Wednesday, December 25, 2024

UNCOMMON MYSTERIES: Laura Lippman, The Girl in the Green Raincoat (serialized in The New York Times, 2008; book form 2011)

            Many mysteries have made use of the “armchair detective,” the investigator who solves a crime without leaving his house, merely by deducing the answer from facts brought to him by newspapers or informants. Edgar Allan Poe invented the armchair detective. His Auguste Dupin solves “The Mystery of Marie Roget” by reading newspaper accounts of a young woman’s murder. Other sleuths solve crimes while they are involuntarily immobilized by injury or illness. A broken leg keeps the protagonist of Hitchcock’s Rear Window –based on a short story by Cornell Woolrich—from investigating the murder he sees taking place through a nearby apartment window.
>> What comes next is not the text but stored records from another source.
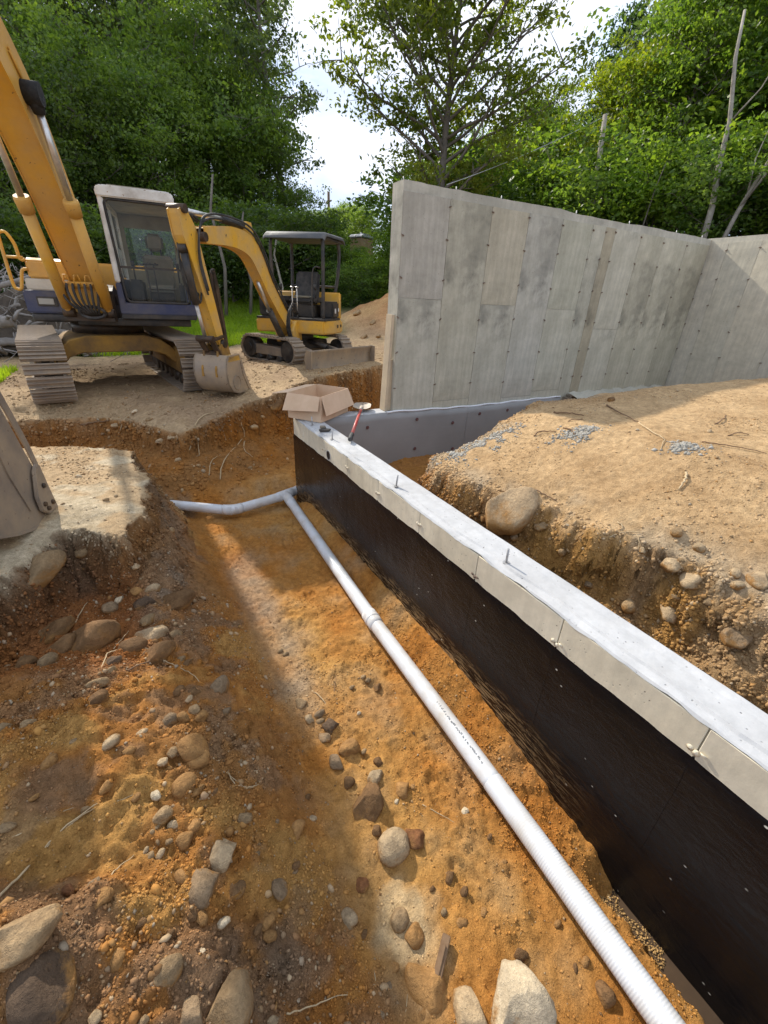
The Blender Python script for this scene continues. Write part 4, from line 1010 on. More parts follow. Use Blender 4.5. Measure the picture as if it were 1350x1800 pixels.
# car body between the tracks
g = MB()
arch = [(-.86, .40), (-.80, .60), (-.62, .74), (-.40, .80), (.40, .80), (.62, .74), (.80, .60), (.86, .40), (.80, .36), (.66, .50), (.48, .56), (-.48, .56), (-.66, .50), (-.80, .36)]
g.prism(arch, 'y', -.78, .78); g.build('car_body', M_under, EX, bevel=.012, seg=1)
g = MB(); g.tube([(0, 0, .80), (0, 0, .96)], .52, 28); g.build('slew_ring', M_grease, EX)
HR = Matrix.Translation((.05, -1.0, 0)) @ Matrix.Rotation(math.radians(-14), 4, 'Z') @ Matrix.Translation((0, 1.0, 0)) @ Matrix.Translation((0, 0, 1.0)) @ Matrix.Diagonal((1, 1, .955, 1)) @ Matrix.Translation((0, 0, -1.0))
MB.M0 = HR
g = MB(); g.box(-.52, 1.0, -1.02, 1.35, .955, 1.06, .01); g.box(-1.08, -.46, -.92, 1.35, .985, 1.10, .02); g.build('deck', M_blk, EX, bevel=.008, seg=1)
# left-hand bodywork: navy, cream, yellow
g = MB(); g.box(-1.11, -.49, -.93, 1.3, 1.105, 1.405); g.build('lower_body_panel', M_blue, EX, bevel=.02)
g = MB(); g.box(-1.05, -.47, -.90, 1.3, 1.409, 1.56); g.build('band_panel', M_wband, EX, bevel=.015)
g = MB(); g.prism([(-.86, 1.564), (-.86, 1.79), (-.78, 1.83), (1.3, 1.83), (1.3, 1.564)], 'x', -1.0, -.44); g.build('upper_body_panel', M_yel, EX, bevel=.02)
g = MB(); g.box(-.42, .98, .55, 1.42, 1.07, 1.86); g.build('engine_hood', M_yel, EX, bevel=.04)
g = MB(); g.prism([(-1.06, 1.36), (1.06, 1.36), (.9, 1.72), (.5, 1.86), (-.5, 1.86), (-.9, 1.72)], 'z', .98, 1.66); g.build('counterweight', M_yel, EX, bevel=.04)
g = MB(); g.box(-.965, -.72, -.945, -.925, 1.20, 1.33); o = g.build('headlight', M_blk, EX, bevel=.006)
g = MB(); g.box(-.945, -.76, -.957, -.944, 1.225, 1.305); l_ = g.build('headlight_lens', M_lamp, o, bevel=.004)
g = MB()
for a_, b2 in (((-.68, 1.20), (-.60, 1.205)),): g.box(-.66, -.54, -.9335, -.9325, 1.17, 1.178)
g.box(-.60, -.565, -.9335, -.9325, 1.18, 1.225); g.tube([(-.53, -.9325, 1.19), (-.53, -.9338, 1.19)], .014, 10); g.build('worn_decal', M_sticker, EX)
# handrail loop
hr = [(-.98, -.86, 1.80), (-1.04, -.86, 1.80), (-1.05, -.86, 1.96), (-1.08, -.87, 2.06), (-1.12, -.87, 2.12), (-1.18, -.87, 2.11), (-1.20, -.87, 2.05), (-1.20, -.87, 1.50), (-1.17, -.87, 1.42), (-1.12, -.87, 1.42), (-1.09, -.86, 1.53), (-1.05, -.86, 1.66), (-.98, -.86, 1.68)]
g = MB(); g.tube([Vector(p) for p in smooth_path(hr, 3)], .021, 8); g.tube([(-1.19, -.87, 1.82), (-1.0, -.86, 1.82)], .019, 8); g.build('handrail', M_yel, EX)
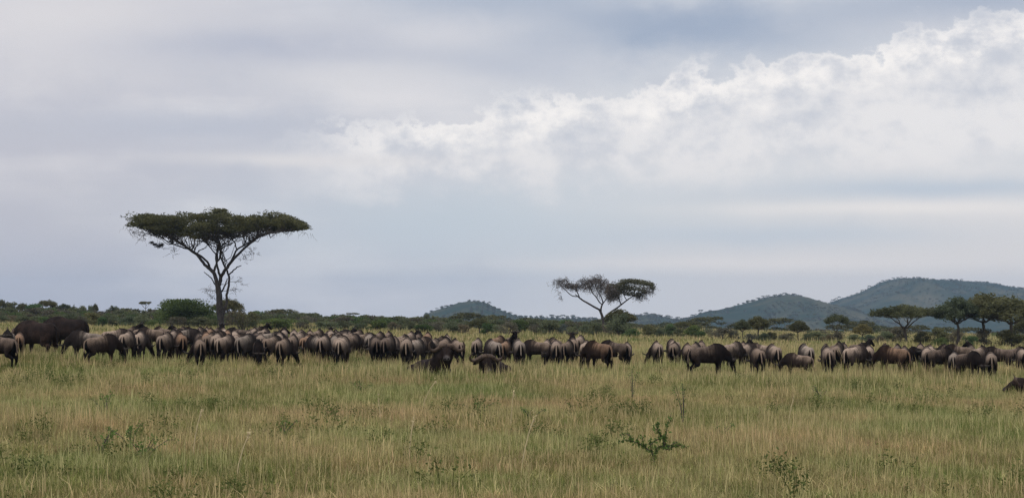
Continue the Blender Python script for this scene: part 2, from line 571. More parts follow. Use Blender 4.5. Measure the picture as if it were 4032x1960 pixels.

In Josephine Tey’s The Daughter of Time, a bedridden detective inspector solves England’s greatest historical crime, the murder of the princes in the Tower.

            Laura Lippman refers to Rear Window and to The Daughter of Time in the opening pages of The Girl in the Green Raincoat, her eleventh book about her reporter turned private investigator, Tess Monaghan. Tess is about to give birth to her first child and because of preeclampsia has been ordered to stay in bed. She chafes at this restriction, but from her new sun porch she can at least watch people walking their dogs in the park. One woman interests her because she and her dog wear outfits of the same celery green. Tess watches the girl in the green raincoat and her dog every afternoon for a week; then one day the dog shows up, running, trailing its green leash, but the woman does not reappear.
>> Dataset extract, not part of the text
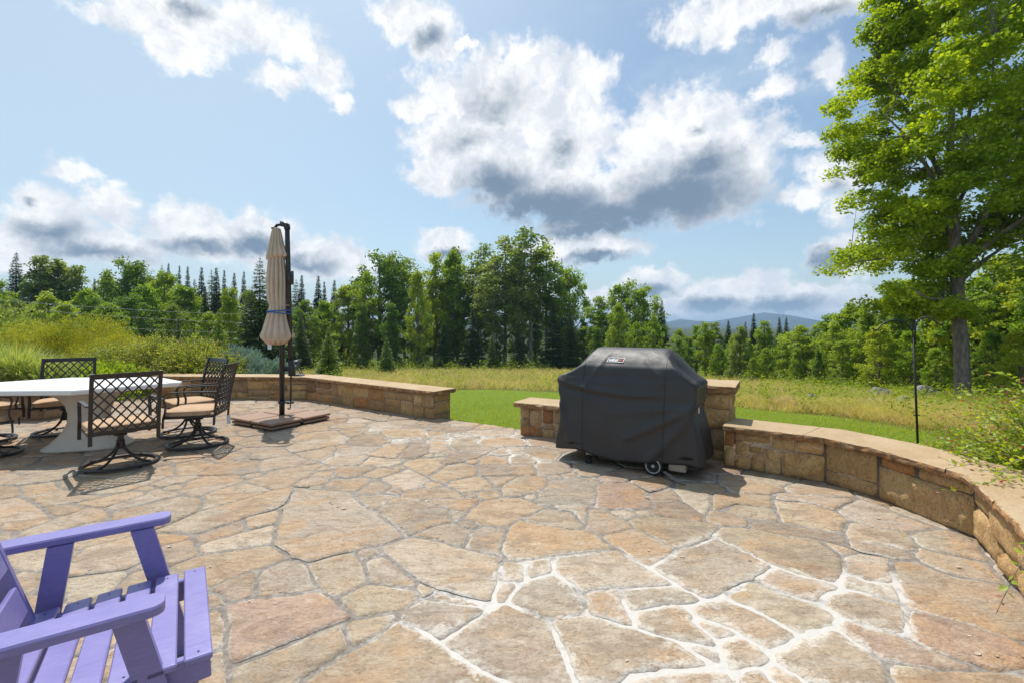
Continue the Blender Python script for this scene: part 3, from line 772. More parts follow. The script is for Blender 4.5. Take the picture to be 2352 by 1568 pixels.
def cap_slab(front, back, z0, z1, seed=0, rough=.012):
    # front/back: matching point lists; rock-faced edges
    rnd = random.Random(seed)
    def resample(P, n):
        P = [Vector(p) for p in P]; d = [0]
        for p, q in zip(P, P[1:]): d.append(d[-1]+(q-p).length)
        out = []
        for i in range(n):
            s = d[-1]*i/(n-1)
            for k in range(len(P)-1):
                if s <= d[k+1]+1e-9: out.append(P[k].lerp(P[k+1], (s-d[k])/(d[k+1]-d[k]))); break
        return out
    L = sum((Vector(q)-Vector(p)).length for p, q in zip(front, front[1:])); n = max(6, int(L/.025))
    A = resample(front, n); B = resample(back, n); rings = []
    for i, (p, q) in enumerate(zip(A, B)):
        d = (q-p).normalized(); r = []
        endf = min(i, n-1-i)
        def off(z, s): return rough*(nz(p.x, p.y, z*6+seed, 9)*1.2+nz(p.x, p.y, z*9+seed*3, 27)*.7)
        tdir = (A[min(n-1, i+1)]-A[max(0, i-1)]).normalized(); er = 0
        if endf == 0: er = (.004*rnd.uniform(-1, 1))
        for z, inn in ((z0, .014), (z0+(z1-z0)*.3, .002), (z0+(z1-z0)*.62, 0.), (z1-.006, .006), (z1, .016)):
            w = p+d*(inn+off(z, 0)); r.append((w.x, w.y, z))
        for k in (.12, .3, .5, .7, .88):
            w = p.lerp(q, k); r.append((w.x, w.y, z1+.0025*nz(w.x, w.y, seed, 4)))
        for z, inn in ((z1, .012), (z1-.012, 0), (z0+(z1-z0)*.4, .002), (z0, .012)):
            w = q-d*(inn+off(z, 3)); r.append((w.x, w.y, z))
        rings.append(r)
    mb = MB(); mb.rings(rings); return mb
def offset_line(P, d):                    # offset to the left of travel
    P = [Vector((p[0], p[1], 0)) for p in P]; out = []
    for i, p in enumerate(P):
        ns = []
        if i: t = (p-P[i-1]).normalized(); ns.append(Vector((-t.y, t.x, 0)))
        if i < len(P)-1: t = (P[i+1]-p).normalized(); ns.append(Vector((-t.y, t.x, 0)))
        m = sum(ns, Vector())/len(ns); m = m/m.length**2 if m.length > .3 else m
        out.append(p+m*d)
    return out
def wall(label, base, thick, H, caps, seed, ends=(False, False), wmax=.42, hmax=.24, capt=.062, over=.04, cols=None, rects=None, wild=0, zb=-.02):
    """base: front line travelled so that the wall body lies to its left"""
    root = empty('stone_wall', (0, 0, 0)); tag(root, label, 'stone wall')
    fr = offset_line(base, 0); bk = offset_line(base, thick); zc = H-capt
    core_f = offset_line(base, .028); core_b = offset_line(base, thick-.02)
    if ends[0]: t = (fr[1]-fr[0]).normalized(); core_f[0] += t*.028; core_b[0] += t*.028
    if ends[1]: t = (fr[-1]-fr[-2]).normalized(); core_f[-1] -= t*.028; core_b[-1] -= t*.028
    mb = MB()
    for i in range(len(fr)-1):
        q = [core_f[i], core_f[i+1], core_b[i+1], core_b[i]]; mb.prism([(p.x, p.y) for p in q], -.3, zc-.001)
    mb.c = [(.20, .185, .17)]*len(mb.v)
    for i in range(len(fr)-1):
        stones_on(mb, core_f[i], core_f[i+1], zb, zc-.002, wmax, hmax, seed+i, cols=cols, rects=rects.get(i) if rects else None, wild=wild if i < 3 else wild*.35)
        if H > .3: stones_on(mb, core_b[i+1], core_b[i], -.3, zc-.002, wmax, hmax, seed+i+50, cols=cols, step=.06)
    if ends[0]: stones_on(mb, core_b[0], core_f[0], zb-.1, zc-.002, .4, .22, seed+77, cols=cols)
    if ends[1]: stones_on(mb, core_f[-1], core_b[-1], zb-.1, zc-.002, .4, .22, seed+78, cols=cols)
    mb.build('masonry', M_wall, root, smooth=True)
    cf = offset_line(base, -over); cb = offset_line(base, thick+over)
    if ends[0]: t = (fr[1]-fr[0]).normalized(); cf[0] -= t*over; cb[0] -= t*over
    if ends[1]: t = (fr[-1]-fr[-2]).normalized(); cf[-1] += t*over; cb[-1] += t*over
    # caps: list of split positions along the wall (0..1)
    def along(P, f):
        d = [0]
        for p, q in zip(P, P[1:]): d.append(d[-1]+(q-p).length)
        s = f*d[-1]
        for k in range(len(P)-1):
            if s <= d[k+1]+1e-9: return P[k].lerp(P[k+1], (s-d[k])/(d[k+1]-d[k])), k
    cuts = [0]+list(caps)+[1]
    for j, (f0, f1) in enumerate(zip(cuts, cuts[1:])):
        g = .0025
        p0, k0 = along(cf, f0); p1, k1 = along(cf, f1); q0, l0 = along(cb, f0); q1, l1 = along(cb, f1)
        A = [p0]+[cf[k] for k in range(k0+1, k1+1) if (cf[k]-p0).length > .02 and (cf[k]-p1).length > .02]+[p1]
        B = [q0]+[cb[k] for k in range(l0+1, l1+1) if (cb[k]-q0).length > .02 and (cb[k]-q1).length > .02]+[q1]
        def shr(Pn):
            Pn = [p.copy() for p in Pn]
            if f0 > 0: Pn[0] += (Pn[1]-Pn[0]).normalized()*g
            if f1 < 1: Pn[-1] -= (Pn[-1]-Pn[-2]).normalized()*g
            return Pn
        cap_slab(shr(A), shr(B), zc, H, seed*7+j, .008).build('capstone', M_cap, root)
    return root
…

            Tess sets her staff to the task of finding the dog’s owner. They find the dog first and then the man who claims that it is his wife’s dog, that he doesn’t want the dog, and that his wife is out of town on business. A little digging shows that this man’s two previous wives and a girl friend all died under mysterious circumstances. When she makes a couple of blunders that let those she is checking on know she is curious about them, things get dangerous for Tess, who is already in a vulnerable position.
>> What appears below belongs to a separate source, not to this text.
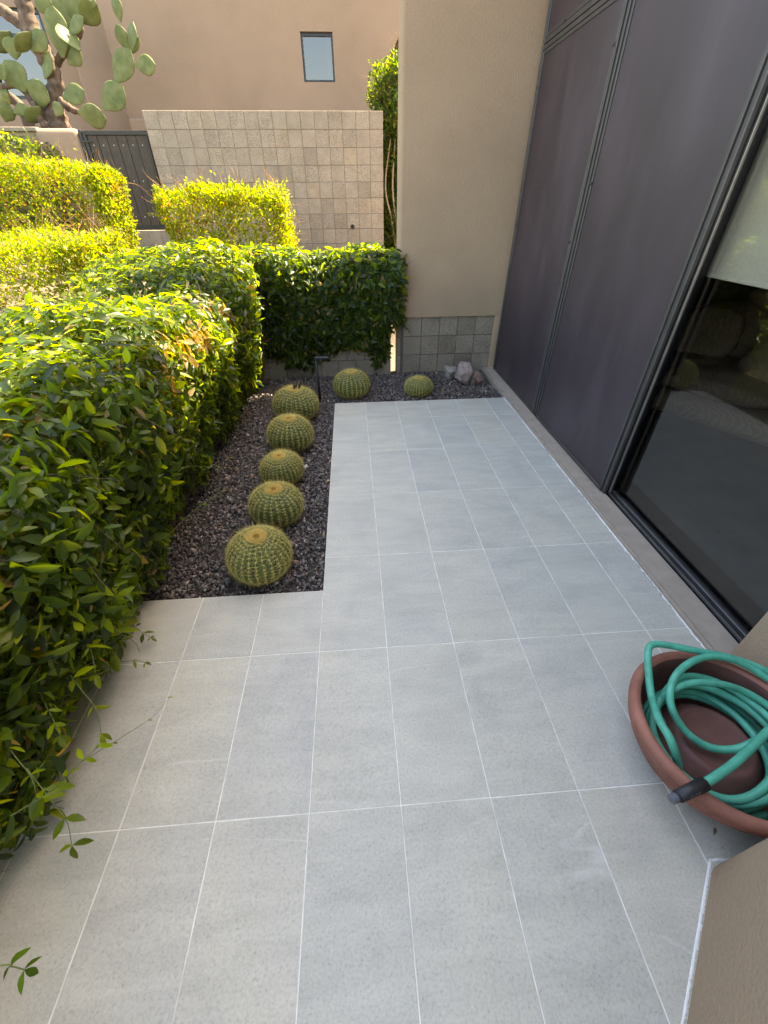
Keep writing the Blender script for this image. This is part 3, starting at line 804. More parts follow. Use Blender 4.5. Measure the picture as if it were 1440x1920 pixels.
for q, (x_, y_, z_, sd_) in enumerate(((25, 1130, .62, 1), (70, 1010, .66, -1), (140, 1180, .45, 1), (30, 1420, .42, 1), (95, 1500, .32, 1), (150, 1290, .34, 1), (60, 900, .78, 1), (190, 1000, .5, -1), (230, 880, .6, 1))):
    a_ = at_z(x_ - 45, y_ - 60, z_ + .06); b_ = at_z(x_, y_, z_); c_ = at_z(x_ + 30 * sd_, y_ + 40, z_ - .04); d_ = at_z(x_ + 40 * sd_, y_ + 85, z_ - .10)
    sprig(hedge_left, [a_, b_, c_, d_], 3, (.075, .065)[q % 2], 100 + q, .0019, pal=((.15, .22, .03), (.10, .165, .028), (.17, .24, .03))[q % 3])

# ---- back vine hedge over the wall behind the cacti
def hedgeB(u, v):
    x = -1.05 + 1.79 * u
    s = np.clip(v, 0, 1.01)
    lowf = np.interp(x, [-1.05, -.7, -.45, -.2, 0, .2, .35, .5, .6, .66], [.40, .28, .12, .10, .24, .30, .24, .08, .28, .5])
    cy_ = np.interp(s, [0, .3, .55, .66, .76, .88, 1.0], [CY + .01, CY - .10, CY - .15, CY - .09, CY + .06, CY + .25, CY + .42])
    cz_ = np.interp(s, [0, .3, .55, .66, .76, .88, 1.0], [0, .42, .8, .95, 1.0, 1.0, .93])
    zt = 1.19 + .02 * np.sin(x * 7)
    cz_ = lowf + (zt - lowf) * cz_
    P = np.stack([x, cy_, cz_], -1)
    d = smoothnoise(P, .5, 8, 3) * .05
    P[..., 1] -= d * (s < .7); P[..., 2] += d * .7 * (s > .5)
    return P
def orient_y(param):
    tp, tn, _, _ = surface_points(400, param, np.random.default_rng(1))
    return param if tn[:, 1].mean() < 0 or tn[:, 2].mean() > .3 else (lambda u, v: param(1 - u, v))
tp, tn, uu, vv = surface_points(600, hedgeB, np.random.default_rng(1))
hB = hedgeB if tn[vv < .5][:, 1].mean() < 0 else (lambda u, v: hedgeB(1 - u, v))
hedge_back = thing('vine_hedge', (-.2, CY, 0), "dark green vine hedge hanging over the back wall behind the cacti", "hedge")
rB = np.random.default_rng(31)
P1 = vine_leaves(4600, hB, rB, .06, .10); P2 = vine_leaves(1200, hB, rB, .058, .2, perc=(2, 4))
Pc = [np.concatenate([a, b]) for a, b in zip(P1, P2)]
keep = (Pc[0][:, 0] < np.where(Pc[0][:, 2] > .5, .75, .64)) & (Pc[0][:, 2] > .06) & ~((Pc[0][:, 0] > .60) & (Pc[0][:, 2] < .52) & (rB.random(len(Pc[0])) < .85))
Pc = [a[keep] for a in Pc]
colB = leaf_cols(len(Pc[0]), VINE, VINEP, rB)
V, F = leaf_geo(*Pc, LT, LF)
put('foliage', fast('foliage', V, F, True, np.repeat(colB, len(LT), 0)), M['hedge'], hedge_back)["kind"] = "stuff"
V, F = stems(hB, 110, rB, .28, .002, off=-.03)
put('stems', fast('stems', V, F, True), M['twig'], hedge_back)["kind"] = "stuff"
# trailing part over the slit and the column corner
for k, (pts, nl) in enumerate([([(.60, CY - .08, 1.15), (.68, CY - .10, 1.1), (.73, CY - .07, .95), (.74, CY - .06, .8)], 7), ([(.62, CY - .12, .95), (.70, CY - .11, .8), (.75, CY - .07, .68), (.78, CY - .06, .55)], 7),
                               ([(.62, CY - .12, .8), (.70, CY - .11, .68), (.76, CY - .08, .55), (.83, CY - .05, .47)], 7), ([(.52, CY - .12, .6), (.56, CY - .1, .42), (.55, CY - .08, .25), (.52, CY - .06, .12)], 6),
                               ([(.45, CY - .12, .6), (.47, CY - .1, .4), (.46, CY - .08, .22), (.44, CY - .06, .13)], 6), ([(-.4, CY - .12, .5), (-.38, CY - .08, .35), (-.36, CY - .05, .2), (-.37, CY - .05, .1)], 5),
                               ([(.60, CY - .12, 1.2), (.66, CY - .10, 1.24), (.70, CY - .06, 1.2), (.72, CY - .05, 1.1)], 6), ([(.60, CY - .12, 1.05), (.67, CY - .12, .98), (.72, CY - .08, .86), (.74, CY - .06, .72)], 7)]):
    sprig(hedge_back, pts, nl, .075, 40 + k, .002, pal=(.045, .09, .018))

# ---- clipped yellow-green hedges on the terrace
def box_hedge(x0, x1, y0, y1, z0, ztop, amp, seed, round_=.12):
    """param surface of the visible top and sides: superellipse ring stacked upward"""
    cx_, cy_ = (x0 + x1) / 2, (y0 + y1) / 2; ax, ay = (x1 - x0) / 2, (y1 - y0) / 2
    def f(u, v):
        a = u * 2 * math.pi
        c_, s_ = np.cos(a), np.sin(a); q = 7.0
        rr = (np.abs(c_) ** q + np.abs(s_) ** q) ** (-1 / q)
        v = np.clip(v, 0, 1.01)
        k = np.interp(v, [0, .5, .6, .68, 1.01], [.94, 1.0, .985, .93, .02])
        zz = np.interp(v, [0, .5, .6, .68, 1.01], [0, .86, .95, .99, 1.0])
        x = cx_ + ax * rr * c_ * k; y = cy_ + ay * rr * s_ * k
        zt = ztop(x, y) if callable(ztop) else ztop
        P = np.stack([x, y, z0 + (zt - z0) * zz], -1)
        d = smoothnoise(P, .45, seed, 3) * amp
        P[..., 0] += d * c_ * (v < .7); P[..., 1] += d * s_ * (v < .7); P[..., 2] += d * (v > .5)
        return P
    return oriented(f)
YEL = [(.18, .205, .018), (.135, .175, .02), (.225, .235, .02), (.09, .125, .018), (.26, .16, .04)]
YELP = [.38, .25, .2, .1, .07]
def small_leaf_hedge(label, f, n, seed, Lm=.034, base=(0, 0, 0), orange=.0, name='clipped_hedge', pal=YEL, prob=YELP, mat='yellow', spikes=60, zsplit=None):
    r_ = np.random.default_rng(seed)
    t = thing(name, base, label, "hedge")
    p_, nn, u, v = surface_points(n * 3, f, r_)
    see = ((norm(CAM - p_) * nn).sum(1) > -.15) | (r_.random(len(p_)) < .12)
    p_, nn = p_[see][:n], nn[see][:n]; n = len(p_)
    off = -np.abs(r_.normal(0, .11, n)) + .02
    P = p_ + nn * off[:, None]
    tang = r_.normal(size=(n, 3)); tang = norm(tang - nn * (tang * nn).sum(1, keepdims=True))
    A = norm(tang * .7 + nn * r_.uniform(.0, .9, (n, 1)) + np.array([0, 0, .35]))
    Nl = norm(nn * .6 + np.array([0, 0, .45]) + r_.normal(0, .6, (n, 3)))
    thin = (nn[:, 2] < .6) | (r_.random(n) < .6); p_, nn, off, P, tang, A, Nl = [q[thin] for q in (p_, nn, off, P, tang, A, Nl)]; n = len(P)
    L_ = Lm * r_.lognormal(0, .25, n); W_ = L_ * r_.uniform(.2, .3, n)
    col = leaf_cols(n, pal, prob, r_)
    if orange > 0:
        o_ = (smoothnoise(P * np.array([1, 1, .6]), .45, seed + 5, 3) + r_.normal(0, .3, n) > .35) & (nn[:, 2] < .4) & (r_.random(n) < orange)
        keepm = ~(o_ & (r_.random(n) < .55))
        col[o_, :3] = np.array([.24, .12, .035]) * r_.uniform(.6, 1.3, (o_.sum(), 1))
        P, A, Nl, L_, W_, col = P[keepm], A[keepm], Nl[keepm], L_[keepm], W_[keepm], col[keepm]
    # upright shoots that break the clipped outline
    sp, sn, _, sv = surface_points(spikes, f, r_)
    Ps, As, Ns, Ls, gl = [], [], [], [], []
    for i in range(spikes):
        d = norm(sn[i] * .6 + np.array([0, 0, .9]) + r_.normal(0, .3, 3)); L0 = r_.uniform(.04, .12)
        gl.append(tube_geo(np.array([sp[i] - d * .05, sp[i] + d * L0]), np.array([.002, .001]), 4, False))
        for s in np.linspace(.2, 1, 5):
            for q in range(2):
                Ps.append(sp[i] + d * L0 * s); As.append(norm(d * .8 + r_.normal(0, .6, 3))); Ns.append(r_.normal(0, 1, 3) + np.array([0, 0, .5])); Ls.append(Lm * r_.uniform(.5, 1.0))
    Ls = np.array(Ls)
    P = np.concatenate([P, Ps]); A = np.concatenate([A, As]); Nl = np.concatenate([Nl, Ns]); L_ = np.concatenate([L_, Ls]); W_ = np.concatenate([W_, Ls * .25])
    col = np.concatenate([col, leaf_cols(len(Ps), pal[:3], [.4, .3, .3], r_)])
    V, F = leaf_geo(P, A, Nl, L_, W_, ST, SF, .12)
    put('foliage', fast('foliage', V, F, True, np.repeat(col, len(ST), 0)), M[mat], t)["kind"] = "stuff"
    V, F = stems(f, 420, r_, .34, .0028, off=-.1, dirn=(0, 0, 1.6))
    g2 = join_geo([(V, F)] + gl)
    put('twigs', fast('twigs', *g2, True), M['twig_y'], t)["kind"] = "stuff"
    if name == 'tall_shrub': core_from(f, .2, 48, 14, 'light_blocking_core', M['core_y'], t)  # added opaque core, stops light passing through the shrub
    return t
fC = box_hedge(-5.2, -2.14, 3.75, 5.0, .74, 1.37, .04, 51)
small_leaf_hedge("lower yellow-green clipped hedge at the left edge, in front of the taller one", fC, 42000, 52, .034, (-3.4, 4.7, .85), .5, spikes=70)
fB = box_hedge(-5.8, -2.55, 5.6, 6.4, .80, lambda x, y: 1.96 - .05 * (x + 2.5), .05, 61)
small_leaf_hedge("taller yellow-green clipped hedge at the left edge, below the gate", fB, 46000, 62, .036, (-3.9, 6.0, .85), .8, spikes=80)
fD = box_hedge(-2.08, -.56, 5.75, 6.55, .75, lambda x, y: 1.70 + .04 * np.cos((x + 1.2) * 1.6), .06, 71)
small_leaf_hedge("small yellow-green clipped hedge standing in front of the block wall", fD, 26000, 72, .038, (-1.3, 6.1, .85), .7, spikes=110)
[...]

            Despite the novella-like brevity of The Girl in the Green Raincoat, we learn more about those around Tess in this than in some of the longer books. The reason is that the book was first serialized in The New York Times in 2008 before book publication in 2011, and Lippman has tried to give some self-sufficiency to each installment by having someone tell a story about themselves to Tess in the course of the plot.

            Tess’s associates include the inimitable Mrs. Blossom, who gives an extraordinary, tautological reason for the serenity of her marriage to Mr. Blossom: “I figured out that being happy made me happier than being unhappy ever did.” Another person who assists Tess’s investigations is her friend since college, Whitney Talbot, who is also a kind of rival of Tess’s. From her parents Tess learns that they were not the political activists she has always assumed they were.

            The Girl in the Green Raincoat is a quick and entertaining read. I think you’ll like it.